Marcel Winatschek

A Good Month

It’s just after four in the morning. Night. I’m the only living person in this unwieldy office complex, apart from the black shadow that drifts across the bare walls and makes me question my sanity. Empty Red Bull cans scattered around me. Fast-food wrappers. Magazines. My eyes stay fixed on the monitor. I’m not going home tonight.

A month ago I moved this operation into Betahaus and turned what used to be a hobby into an actual job. With set hours and meetings and brainstorming sessions. Or, in our case, stumbling through the door in the afternoon still wired on whatever was left in our systems, flinging coffee around the courtyard, staring at the office plant until it becomes a weapon. But whether you believe it or not, these past few weeks have meant something to me and the rest of the team that I can barely process. The weight of it keeps me up.

Most of the new people following this have no idea who’s actually behind it. My face, my past, what I’ve lived through. Sometimes I think that’s a shame, but mostly it makes sense. The real intimate stuff doesn’t make it into these dispatches anymore. The people who know me from way back know I’m basically chaos in human form. The attention span of a mayfly with a grudge. So any semblance of professionalism from me almost qualifies as a miracle.
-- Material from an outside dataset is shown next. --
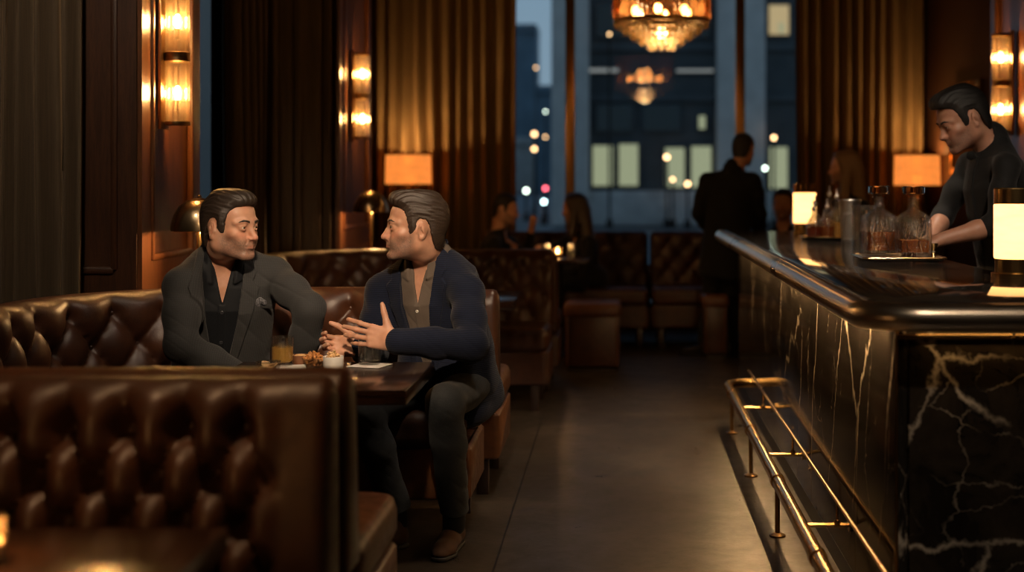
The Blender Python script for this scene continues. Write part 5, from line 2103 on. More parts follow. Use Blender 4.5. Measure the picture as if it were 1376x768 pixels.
def loft(fr, zs, rx, ry, cy, infl, zcap=None, pz=2.0):
    zs = np.asarray(zs, float); rx = np.asarray(rx, float) + infl; ry = np.asarray(ry, float) + infl; cy = np.asarray(cy, float)
    z0, z1 = (zs[0], zs[-1]) if zcap is None else zcap

    def f(P):
        q = fr.l(P)
        z = q[:, 2]
        a = np.interp(z, zs, rx); b = np.interp(z, zs, ry); c = np.interp(z, zs, cy)
        X_, Y_ = q[:, 0], q[:, 1] - c
        k0 = (np.abs(X_ / a) ** pz + np.abs(Y_ / b) ** pz) ** (1 / pz) + 1e-9
        k1 = np.sqrt((X_ / a ** 2) ** 2 + (Y_ / b ** 2) ** 2) + 1e-6
        d = np.where(k0 > .05, k0 * (k0 - 1) / k1, -np.minimum(a, b))
        d = np.clip(d, -.2, 2)
        return smax(d, np.maximum(z0 - z, z - z1), .03)
    return f, fr.w((0, 0, (z0 + z1) / 2)), float(abs(z1 - z0) / 2 + max(rx.max(), ry.max()))


def torso_sections(L, w=1.0, d=1.0, female=False):
    t = np.array([-.26, -.10, .08, .28, .50, .70, .84, .93, 1.0])
    if female:
        rx = [.165, .170, .150, .125, .135, .150, .145, .105, .055]
        ry = [.125, .120, .105, .092, .110, .112, .085, .065, .050]
    else:
        rx = [.165, .168, .160, .155, .164, .172, .155, .105, .060]
        ry = [.125, .125, .122, .118, .122, .122, .100, .078, .056]
    cy = [-.005, 0, .005, .008, .005, -.002, -.012, -.020, -.022]
    return t * L, np.array(rx) * w, np.array(ry) * d, np.array(cy)


def prism_front(fr, poly, back=-9.0, front=9.0):
    pg = poly2(poly)

    def f(P):
        q = fr.l(P)
        return np.maximum(pg(q[:, 0], q[:, 2]), np.maximum(back - q[:, 1], q[:, 1] - front))
    return f


def shoe(root, heel, toe, mat, origin, name='shoe', h=.0035, top=.085, w=.044):
    heel = np.asarray(heel, float); toe = np.asarray(toe, float)
    d = toe - heel; L = np.linalg.norm(d); d /= L
    s = V3(-d[1], d[0], 0)
    R = np.stack([s, d, V3(0, 0, 1)], 1)

    def Wp(x, y, z): return heel + R @ V3(x, y, z)
    sd = Sdf()
    sd.u(s_cone(Wp(0, .032, .045), Wp(0, L * .45, .042), .036, .036), 0)
    sd.u(s_cone(Wp(0, L * .45, .036), Wp(.002, L * .74, .030), .038, w * .90, flat=(V3(0, 0, 1), .72)), .02)
    sd.u(s_cone(Wp(.002, L * .74, .026), Wp(0, L - .034, .022), w * .90, .030, flat=(V3(0, 0, 1), .60)), .015)
    sd.u(s_cone(Wp(0, .045, .05), Wp(0, .05, top), .037, .040), .02)
    sd.i(lambda P: .014 - P[:, 2], .004)
    sd.w(lambda P, dd: dd + wrinkle(P, .0012, 60, .4))
    lo = np.minimum(heel, toe) - .08; hi = np.maximum(heel, toe) + .08
    lo[2] = -.01; hi[2] = top + .07
    o = sdf_obj(name, sd, lo, hi, .0045, mat, root, origin)
    so = Sdf()
    so.u(s_cone(Wp(0, .032, .010), Wp(0, L * .45, .010), .038, .036), 0)
    so.u(s_cone(Wp(0, L * .45, .010), Wp(.002, L * .72, .010), .036, w), .01)
    so.u(s_cone(Wp(.002, L * .72, .010), Wp(0, L - .034, .010), w, .034), .01)
    so.i(lambda P: np.maximum(-P[:, 2] + .0015, P[:, 2] - .016), .003)
    sdf_obj('sole', so, lo, hi, .0045, MATS['sole_dark'], o, origin)
    return o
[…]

And yet I’m surprisingly good at the job. Calendars, spreadsheets, meetings with people who matter and some who don’t. Writing my way through whatever the week throws at me. Sections, themes, reliability. Ideas I steal from the next table over at lunch, some tiny Asian restaurant, sometimes Sudanese. The machinery runs.

But nothing goes exactly as planned. There was a Wednesday where we drank wine and beer straight through the night, ate our way through every vegan spot we could find, and watched some terrible Australian film about women with too much of everything. Woke up the next afternoon three-deep in a bed in Wrangelkiez with hangovers thick as fog, then had to evacuate because of a bomb they found nearby. Work was impossible. I wanted coffee and sun and whatever painkillers I could find.

It’s always risky to try and monetize the thing you love. Financially, sure, but also in your head. I only believe we’ll actually pull this off because I love what we do and I trust the people doing it with me. We’re friends. That counts for something—the arguments and the faith and all the stupid talk in between.

The month taught me how fast everything moves. The idea never sits still. You learn something every day when you’re not busy throwing things at each other or just messing around. It’s like a real-world role-playing game where you don’t know what happens next—chances and failures, decisions you’ll have to live with.

So I’m changing too. Trying new things, bringing old stuff back. We’ll probably move again soon, to some broken-down artist commune a few blocks over. This is Kreuzberg, after all—it has to be. The world domination thing keeps looking closer. Not that I trust any of this will actually work, but at least the exhaustion feels purposeful, and the chaos feels like mine.